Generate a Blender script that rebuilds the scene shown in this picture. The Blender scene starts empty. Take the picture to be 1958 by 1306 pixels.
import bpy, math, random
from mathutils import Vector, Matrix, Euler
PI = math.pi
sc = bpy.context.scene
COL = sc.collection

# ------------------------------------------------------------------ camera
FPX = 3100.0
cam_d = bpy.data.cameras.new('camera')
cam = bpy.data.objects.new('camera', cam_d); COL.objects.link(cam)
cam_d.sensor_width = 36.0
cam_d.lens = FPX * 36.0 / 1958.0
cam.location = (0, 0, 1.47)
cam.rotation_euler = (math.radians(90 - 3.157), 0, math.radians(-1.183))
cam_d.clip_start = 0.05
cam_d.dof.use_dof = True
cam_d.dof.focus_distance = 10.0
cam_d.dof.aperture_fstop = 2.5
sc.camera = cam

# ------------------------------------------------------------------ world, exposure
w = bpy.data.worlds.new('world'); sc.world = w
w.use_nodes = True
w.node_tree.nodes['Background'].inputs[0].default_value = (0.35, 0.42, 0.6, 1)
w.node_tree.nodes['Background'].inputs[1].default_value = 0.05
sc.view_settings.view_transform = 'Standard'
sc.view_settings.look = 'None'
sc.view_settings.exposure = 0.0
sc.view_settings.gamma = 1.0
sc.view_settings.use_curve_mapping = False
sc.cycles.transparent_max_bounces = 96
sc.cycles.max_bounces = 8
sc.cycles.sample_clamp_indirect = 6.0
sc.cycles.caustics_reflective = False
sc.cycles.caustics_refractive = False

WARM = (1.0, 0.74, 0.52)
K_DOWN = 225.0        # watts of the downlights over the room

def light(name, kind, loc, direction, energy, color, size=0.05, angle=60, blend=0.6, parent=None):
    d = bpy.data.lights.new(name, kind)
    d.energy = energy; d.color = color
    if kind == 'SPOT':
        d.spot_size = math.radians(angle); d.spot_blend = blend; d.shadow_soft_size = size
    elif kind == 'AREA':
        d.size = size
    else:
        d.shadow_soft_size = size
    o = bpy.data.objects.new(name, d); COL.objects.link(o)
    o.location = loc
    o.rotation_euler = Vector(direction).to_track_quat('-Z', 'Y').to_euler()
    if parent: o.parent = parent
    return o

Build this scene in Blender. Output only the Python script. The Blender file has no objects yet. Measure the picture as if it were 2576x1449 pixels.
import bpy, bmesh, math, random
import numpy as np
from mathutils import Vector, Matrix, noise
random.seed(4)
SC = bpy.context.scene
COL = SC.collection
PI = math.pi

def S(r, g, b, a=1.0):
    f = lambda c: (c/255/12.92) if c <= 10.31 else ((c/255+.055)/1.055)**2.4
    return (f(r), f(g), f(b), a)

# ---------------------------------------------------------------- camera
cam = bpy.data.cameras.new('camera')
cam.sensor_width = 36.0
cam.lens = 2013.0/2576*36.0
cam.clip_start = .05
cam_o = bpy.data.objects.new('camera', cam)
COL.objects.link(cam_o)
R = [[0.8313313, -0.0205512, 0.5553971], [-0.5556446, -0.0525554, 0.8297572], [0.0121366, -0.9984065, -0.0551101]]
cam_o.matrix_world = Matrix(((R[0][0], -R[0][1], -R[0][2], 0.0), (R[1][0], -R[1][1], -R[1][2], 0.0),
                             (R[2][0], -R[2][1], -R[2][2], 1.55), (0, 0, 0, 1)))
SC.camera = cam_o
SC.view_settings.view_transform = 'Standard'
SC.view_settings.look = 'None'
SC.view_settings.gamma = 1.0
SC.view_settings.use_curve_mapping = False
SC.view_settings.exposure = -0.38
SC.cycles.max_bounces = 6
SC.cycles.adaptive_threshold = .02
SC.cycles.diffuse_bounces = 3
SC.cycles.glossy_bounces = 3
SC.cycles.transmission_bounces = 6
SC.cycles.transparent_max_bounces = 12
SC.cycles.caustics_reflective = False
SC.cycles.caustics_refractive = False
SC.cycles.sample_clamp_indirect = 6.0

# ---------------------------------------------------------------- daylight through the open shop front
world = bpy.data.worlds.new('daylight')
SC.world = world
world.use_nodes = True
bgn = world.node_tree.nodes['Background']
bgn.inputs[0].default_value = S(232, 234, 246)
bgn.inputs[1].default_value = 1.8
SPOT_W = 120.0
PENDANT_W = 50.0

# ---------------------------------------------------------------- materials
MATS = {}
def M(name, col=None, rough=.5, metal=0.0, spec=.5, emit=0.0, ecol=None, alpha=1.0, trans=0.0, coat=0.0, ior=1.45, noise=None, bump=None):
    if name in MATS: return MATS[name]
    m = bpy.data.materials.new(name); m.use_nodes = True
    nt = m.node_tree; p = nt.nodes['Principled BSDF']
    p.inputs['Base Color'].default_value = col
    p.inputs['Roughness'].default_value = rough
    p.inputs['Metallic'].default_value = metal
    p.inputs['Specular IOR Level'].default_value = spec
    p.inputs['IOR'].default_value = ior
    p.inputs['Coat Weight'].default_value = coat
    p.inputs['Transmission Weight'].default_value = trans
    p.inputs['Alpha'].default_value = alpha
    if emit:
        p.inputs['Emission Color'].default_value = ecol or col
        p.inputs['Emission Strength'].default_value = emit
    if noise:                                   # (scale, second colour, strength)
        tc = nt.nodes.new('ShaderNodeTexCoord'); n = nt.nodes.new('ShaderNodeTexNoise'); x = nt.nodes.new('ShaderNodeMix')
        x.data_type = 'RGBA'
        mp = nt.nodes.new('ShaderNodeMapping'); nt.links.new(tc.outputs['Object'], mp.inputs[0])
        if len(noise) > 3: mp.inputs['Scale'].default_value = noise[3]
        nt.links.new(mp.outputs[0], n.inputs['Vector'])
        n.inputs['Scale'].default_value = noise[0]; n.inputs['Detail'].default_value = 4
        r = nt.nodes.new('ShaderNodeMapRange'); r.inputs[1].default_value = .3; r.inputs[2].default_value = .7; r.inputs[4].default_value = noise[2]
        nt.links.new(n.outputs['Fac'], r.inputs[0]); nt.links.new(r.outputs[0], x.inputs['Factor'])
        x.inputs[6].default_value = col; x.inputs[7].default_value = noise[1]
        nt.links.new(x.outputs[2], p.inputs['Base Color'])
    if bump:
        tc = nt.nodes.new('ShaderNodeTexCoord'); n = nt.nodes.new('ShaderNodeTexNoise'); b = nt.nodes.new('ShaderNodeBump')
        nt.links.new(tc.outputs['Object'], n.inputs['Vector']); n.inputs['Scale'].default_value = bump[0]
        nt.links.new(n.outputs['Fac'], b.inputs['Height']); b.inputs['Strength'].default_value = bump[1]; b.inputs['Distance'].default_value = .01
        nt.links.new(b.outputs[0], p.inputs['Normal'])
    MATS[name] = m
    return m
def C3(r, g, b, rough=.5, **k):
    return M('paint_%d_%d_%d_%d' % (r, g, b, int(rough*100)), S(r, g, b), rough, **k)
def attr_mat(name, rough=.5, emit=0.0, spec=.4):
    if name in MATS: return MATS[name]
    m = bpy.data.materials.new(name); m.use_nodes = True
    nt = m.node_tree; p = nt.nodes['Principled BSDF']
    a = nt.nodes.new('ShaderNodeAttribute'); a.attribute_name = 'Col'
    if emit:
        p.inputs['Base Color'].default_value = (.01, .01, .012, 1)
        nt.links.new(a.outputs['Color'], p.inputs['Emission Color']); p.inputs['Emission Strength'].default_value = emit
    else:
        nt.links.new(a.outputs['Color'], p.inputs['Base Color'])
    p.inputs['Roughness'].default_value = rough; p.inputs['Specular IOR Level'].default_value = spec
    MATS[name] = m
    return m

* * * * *

▸ **Objective**
Extract the complete data, matching each line exactly.

▸ **Output of the exercise**
Generate a Blender script that rebuilds the scene shown in this picture. The Blender scene starts empty. Take the picture to be 1958 by 1306 pixels.
import bpy, math, random
from mathutils import Vector, Matrix, Euler
PI = math.pi
sc = bpy.context.scene
COL = sc.collection

# ------------------------------------------------------------------ camera
FPX = 3100.0
cam_d = bpy.data.cameras.new('camera')
cam = bpy.data.objects.new('camera', cam_d); COL.objects.link(cam)
cam_d.sensor_width = 36.0
cam_d.lens = FPX * 36.0 / 1958.0
cam.location = (0, 0, 1.47)
cam.rotation_euler = (math.radians(90 - 3.157), 0, math.radians(-1.183))
cam_d.clip_start = 0.05
cam_d.dof.use_dof = True
cam_d.dof.focus_distance = 10.0
cam_d.dof.aperture_fstop = 2.5
sc.camera = cam

# ------------------------------------------------------------------ world, exposure
w = bpy.data.worlds.new('world'); sc.world = w
w.use_nodes = True
w.node_tree.nodes['Background'].inputs[0].default_value = (0.35, 0.42, 0.6, 1)
w.node_tree.nodes['Background'].inputs[1].default_value = 0.05
sc.view_settings.view_transform = 'Standard'
sc.view_settings.look = 'None'
sc.view_settings.exposure = 0.0
sc.view_settings.gamma = 1.0
sc.view_settings.use_curve_mapping = False
sc.cycles.transparent_max_bounces = 96
sc.cycles.max_bounces = 8
sc.cycles.sample_clamp_indirect = 6.0
sc.cycles.caustics_reflective = False
sc.cycles.caustics_refractive = False

WARM = (1.0, 0.74, 0.52)
K_DOWN = 225.0        # watts of the downlights over the room

def light(name, kind, loc, direction, energy, color, size=0.05, angle=60, blend=0.6, parent=None):
    d = bpy.data.lights.new(name, kind)
    d.energy = energy; d.color = color
    if kind == 'SPOT':
        d.spot_size = math.radians(angle); d.spot_blend = blend; d.shadow_soft_size = size
    elif kind == 'AREA':
        d.size = size
    else:
        d.shadow_soft_size = size
    o = bpy.data.objects.new(name, d); COL.objects.link(o)
    o.location = loc
    o.rotation_euler = Vector(direction).to_track_quat('-Z', 'Y').to_euler()
    if parent: o.parent = parent
    return o

Build this scene in Blender. Output only the Python script. The Blender file has no objects yet. Measure the picture as if it were 2576x1449 pixels.
import bpy, bmesh, math, random
import numpy as np
from mathutils import Vector, Matrix, noise
random.seed(4)
SC = bpy.context.scene
COL = SC.collection
PI = math.pi

def S(r, g, b, a=1.0):
    f = lambda c: (c/255/12.92) if c <= 10.31 else ((c/255+.055)/1.055)**2.4
    return (f(r), f(g), f(b), a)

# ---------------------------------------------------------------- camera
cam = bpy.data.cameras.new('camera')
cam.sensor_width = 36.0
cam.lens = 2013.0/2576*36.0
cam.clip_start = .05
cam_o = bpy.data.objects.new('camera', cam)
COL.objects.link(cam_o)
R = [[0.8313313, -0.0205512, 0.5553971], [-0.5556446, -0.0525554, 0.8297572], [0.0121366, -0.9984065, -0.0551101]]
cam_o.matrix_world = Matrix(((R[0][0], -R[0][1], -R[0][2], 0.0), (R[1][0], -R[1][1], -R[1][2], 0.0),
                             (R[2][0], -R[2][1], -R[2][2], 1.55), (0, 0, 0, 1)))
SC.camera = cam_o
SC.view_settings.view_transform = 'Standard'
SC.view_settings.look = 'None'
SC.view_settings.gamma = 1.0
SC.view_settings.use_curve_mapping = False
SC.view_settings.exposure = -0.38
SC.cycles.max_bounces = 6
SC.cycles.adaptive_threshold = .02
SC.cycles.diffuse_bounces = 3
SC.cycles.glossy_bounces = 3
SC.cycles.transmission_bounces = 6
SC.cycles.transparent_max_bounces = 12
SC.cycles.caustics_reflective = False
SC.cycles.caustics_refractive = False
SC.cycles.sample_clamp_indirect = 6.0

# ---------------------------------------------------------------- daylight through the open shop front
world = bpy.data.worlds.new('daylight')
SC.world = world
world.use_nodes = True
bgn = world.node_tree.nodes['Background']
bgn.inputs[0].default_value = S(232, 234, 246)
bgn.inputs[1].default_value = 1.8
SPOT_W = 120.0
PENDANT_W = 50.0

# ---------------------------------------------------------------- materials
MATS = {}
def M(name, col=None, rough=.5, metal=0.0, spec=.5, emit=0.0, ecol=None, alpha=1.0, trans=0.0, coat=0.0, ior=1.45, noise=None, bump=None):
    if name in MATS: return MATS[name]
    m = bpy.data.materials.new(name); m.use_nodes = True
    nt = m.node_tree; p = nt.nodes['Principled BSDF']
    p.inputs['Base Color'].default_value = col
    p.inputs['Roughness'].default_value = rough
    p.inputs['Metallic'].default_value = metal
    p.inputs['Specular IOR Level'].default_value = spec
    p.inputs['IOR'].default_value = ior
    p.inputs['Coat Weight'].default_value = coat
    p.inputs['Transmission Weight'].default_value = trans
    p.inputs['Alpha'].default_value = alpha
    if emit:
        p.inputs['Emission Color'].default_value = ecol or col
        p.inputs['Emission Strength'].default_value = emit
    if noise:                                   # (scale, second colour, strength)
        tc = nt.nodes.new('ShaderNodeTexCoord'); n = nt.nodes.new('ShaderNodeTexNoise'); x = nt.nodes.new('ShaderNodeMix')
        x.data_type = 'RGBA'
        mp = nt.nodes.new('ShaderNodeMapping'); nt.links.new(tc.outputs['Object'], mp.inputs[0])
        if len(noise) > 3: mp.inputs['Scale'].default_value = noise[3]
        nt.links.new(mp.outputs[0], n.inputs['Vector'])
        n.inputs['Scale'].default_value = noise[0]; n.inputs['Detail'].default_value = 4
        r = nt.nodes.new('ShaderNodeMapRange'); r.inputs[1].default_value = .3; r.inputs[2].default_value = .7; r.inputs[4].default_value = noise[2]
        nt.links.new(n.outputs['Fac'], r.inputs[0]); nt.links.new(r.outputs[0], x.inputs['Factor'])
        x.inputs[6].default_value = col; x.inputs[7].default_value = noise[1]
        nt.links.new(x.outputs[2], p.inputs['Base Color'])
    if bump:
        tc = nt.nodes.new('ShaderNodeTexCoord'); n = nt.nodes.new('ShaderNodeTexNoise'); b = nt.nodes.new('ShaderNodeBump')
        nt.links.new(tc.outputs['Object'], n.inputs['Vector']); n.inputs['Scale'].default_value = bump[0]
        nt.links.new(n.outputs['Fac'], b.inputs['Height']); b.inputs['Strength'].default_value = bump[1]; b.inputs['Distance'].default_value = .01
        nt.links.new(b.outputs[0], p.inputs['Normal'])
    MATS[name] = m
    return m
def C3(r, g, b, rough=.5, **k):
    return M('paint_%d_%d_%d_%d' % (r, g, b, int(rough*100)), S(r, g, b), rough, **k)
def attr_mat(name, rough=.5, emit=0.0, spec=.4):
    if name in MATS: return MATS[name]
    m = bpy.data.materials.new(name); m.use_nodes = True
    nt = m.node_tree; p = nt.nodes['Principled BSDF']
    a = nt.nodes.new('ShaderNodeAttribute'); a.attribute_name = 'Col'
    if emit:
        p.inputs['Base Color'].default_value = (.01, .01, .012, 1)
        nt.links.new(a.outputs['Color'], p.inputs['Emission Color']); p.inputs['Emission Strength'].default_value = emit
    else:
        nt.links.new(a.outputs['Color'], p.inputs['Base Color'])
    p.inputs['Roughness'].default_value = rough; p.inputs['Specular IOR Level'].default_value = spec
    MATS[name] = m
    return m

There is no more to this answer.